Q: For someone who maybe battling some temporary cash crunch or who wants to take a loan for some reason is it better to liquidate long-term investments or is the possibility of a personal loan more viable in terms of pure math what should one do?
A: When one is trying to contemplate between dipping into his investments or probably taking a loan against his personal credibility, there are some things which need to be kept in mind. Therefore, I will highlight about three-four of them which are very important.
First and the most important criteria is to figure out whether one need to take a loan or dip into investments and the fact that the ratio between how much is the period of investment and how much time do he need the money for.

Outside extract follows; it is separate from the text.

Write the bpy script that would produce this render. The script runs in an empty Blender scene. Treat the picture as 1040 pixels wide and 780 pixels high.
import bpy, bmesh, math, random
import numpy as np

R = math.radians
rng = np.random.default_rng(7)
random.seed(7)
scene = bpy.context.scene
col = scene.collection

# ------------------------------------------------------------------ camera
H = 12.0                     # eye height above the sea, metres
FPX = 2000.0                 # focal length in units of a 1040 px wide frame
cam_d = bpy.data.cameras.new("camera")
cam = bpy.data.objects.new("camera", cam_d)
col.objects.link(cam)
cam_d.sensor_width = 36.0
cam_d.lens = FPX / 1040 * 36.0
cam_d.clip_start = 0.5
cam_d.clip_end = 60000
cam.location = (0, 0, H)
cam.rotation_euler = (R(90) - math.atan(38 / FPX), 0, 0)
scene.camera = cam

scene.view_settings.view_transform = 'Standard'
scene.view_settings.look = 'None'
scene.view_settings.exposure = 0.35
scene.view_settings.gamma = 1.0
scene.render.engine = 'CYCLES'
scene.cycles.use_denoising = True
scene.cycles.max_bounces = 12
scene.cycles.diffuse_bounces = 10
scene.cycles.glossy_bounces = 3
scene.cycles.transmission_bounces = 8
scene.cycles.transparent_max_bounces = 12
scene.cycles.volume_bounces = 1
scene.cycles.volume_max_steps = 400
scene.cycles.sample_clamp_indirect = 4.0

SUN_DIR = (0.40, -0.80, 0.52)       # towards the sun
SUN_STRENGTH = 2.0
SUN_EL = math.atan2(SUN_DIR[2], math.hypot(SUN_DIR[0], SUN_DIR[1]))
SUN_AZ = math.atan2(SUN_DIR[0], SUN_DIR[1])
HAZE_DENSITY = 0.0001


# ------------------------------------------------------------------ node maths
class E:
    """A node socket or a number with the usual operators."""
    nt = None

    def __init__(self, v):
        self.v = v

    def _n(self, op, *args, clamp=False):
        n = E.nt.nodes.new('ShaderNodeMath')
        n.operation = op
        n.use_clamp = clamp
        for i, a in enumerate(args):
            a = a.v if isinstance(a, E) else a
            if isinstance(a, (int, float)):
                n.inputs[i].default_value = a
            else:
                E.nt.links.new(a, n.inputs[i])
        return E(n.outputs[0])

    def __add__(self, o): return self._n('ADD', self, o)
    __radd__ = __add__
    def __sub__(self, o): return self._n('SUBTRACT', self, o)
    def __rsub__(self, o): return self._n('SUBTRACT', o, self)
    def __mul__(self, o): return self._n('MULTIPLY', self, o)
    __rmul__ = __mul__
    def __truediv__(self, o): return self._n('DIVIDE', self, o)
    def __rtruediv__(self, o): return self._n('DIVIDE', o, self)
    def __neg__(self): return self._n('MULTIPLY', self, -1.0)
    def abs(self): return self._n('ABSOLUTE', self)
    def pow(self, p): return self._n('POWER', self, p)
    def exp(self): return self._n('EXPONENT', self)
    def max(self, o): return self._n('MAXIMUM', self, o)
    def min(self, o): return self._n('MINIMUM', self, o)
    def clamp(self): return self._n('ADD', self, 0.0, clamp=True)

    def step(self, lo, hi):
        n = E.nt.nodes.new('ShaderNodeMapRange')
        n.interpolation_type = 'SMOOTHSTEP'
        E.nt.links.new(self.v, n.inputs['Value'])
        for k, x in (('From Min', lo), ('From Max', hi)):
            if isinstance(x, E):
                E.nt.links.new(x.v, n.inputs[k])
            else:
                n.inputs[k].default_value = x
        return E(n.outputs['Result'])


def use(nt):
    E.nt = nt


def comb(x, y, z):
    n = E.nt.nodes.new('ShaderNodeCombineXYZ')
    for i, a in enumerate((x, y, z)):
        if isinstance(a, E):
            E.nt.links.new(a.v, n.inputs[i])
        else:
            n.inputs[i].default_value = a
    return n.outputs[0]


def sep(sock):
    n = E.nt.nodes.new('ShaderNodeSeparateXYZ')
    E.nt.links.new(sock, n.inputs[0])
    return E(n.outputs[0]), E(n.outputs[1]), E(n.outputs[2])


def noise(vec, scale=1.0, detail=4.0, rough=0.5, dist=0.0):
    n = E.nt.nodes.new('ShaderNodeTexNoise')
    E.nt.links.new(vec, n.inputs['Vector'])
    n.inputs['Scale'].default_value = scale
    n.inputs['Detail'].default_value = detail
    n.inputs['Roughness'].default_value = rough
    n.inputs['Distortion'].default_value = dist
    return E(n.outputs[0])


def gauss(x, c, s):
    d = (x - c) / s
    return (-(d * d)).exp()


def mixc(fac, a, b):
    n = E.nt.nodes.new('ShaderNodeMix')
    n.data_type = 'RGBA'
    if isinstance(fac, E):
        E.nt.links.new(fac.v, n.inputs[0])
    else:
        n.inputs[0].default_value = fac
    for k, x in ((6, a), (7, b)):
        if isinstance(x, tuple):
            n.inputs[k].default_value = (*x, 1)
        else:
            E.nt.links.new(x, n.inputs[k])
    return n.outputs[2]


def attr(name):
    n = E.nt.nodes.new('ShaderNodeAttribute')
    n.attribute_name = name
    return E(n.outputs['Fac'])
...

Let us assume that one has an fixed deposit (FD) for five years and one needs the liquidity or money for about six months then one knows that one needs it for six months but one would not disturb a five year FD. As long as the time frame of requirement of the money is 25 percent or less one should avail a loan.
Second, if one has a possibility of taking an overdraft then never take a loan because loan will come at a price, for example 15 percent or 14 percent and even if one has an overdraft at 14 percent if one manages ones cash flow properly then he will be able to bring down his effective cost of borrowing to almost about 10-11 percent. Therefore, always choose an overdraft as against the loan because effective cost of borrowing comes down dramatically.
When one is trying to borrow, always try and chose to borrow secured and not unsecured. If one has assets, pledged those assets and borrow because the cost of borrowing comes down dramatically. Never venture into a personal loan if one has a fixed deposit (FD) to borrow against and if one has mutual fund unit to borrow against. So, always take a secured loan. The cost of secured loan is at least 300 basis points lesser, that is 3 percent lesser than what an unsecured loan be.
Whenever one is borrowing against an instrument then he should make sure that he is borrowing against an instrument which is a high yielding instrument, borrowing against FD might not make too much sense because 9 percent is the rate of FD and he is borrowing at 13-14 percent. So, these are the three-four things that one needs to keep in mind.
Always be conscious of not disturbing your investments for the fact that reinitiating them is a big task and a challenge and so don't do that. Even if one borrows for one fourth the period the dilution on his return, if he is doing in systematic investment plan (SIP) is about half a percent which is not as significant and keeps his probability of meeting the goals as high as they are. These are few points which need to be kept in mind before you take a decision on this.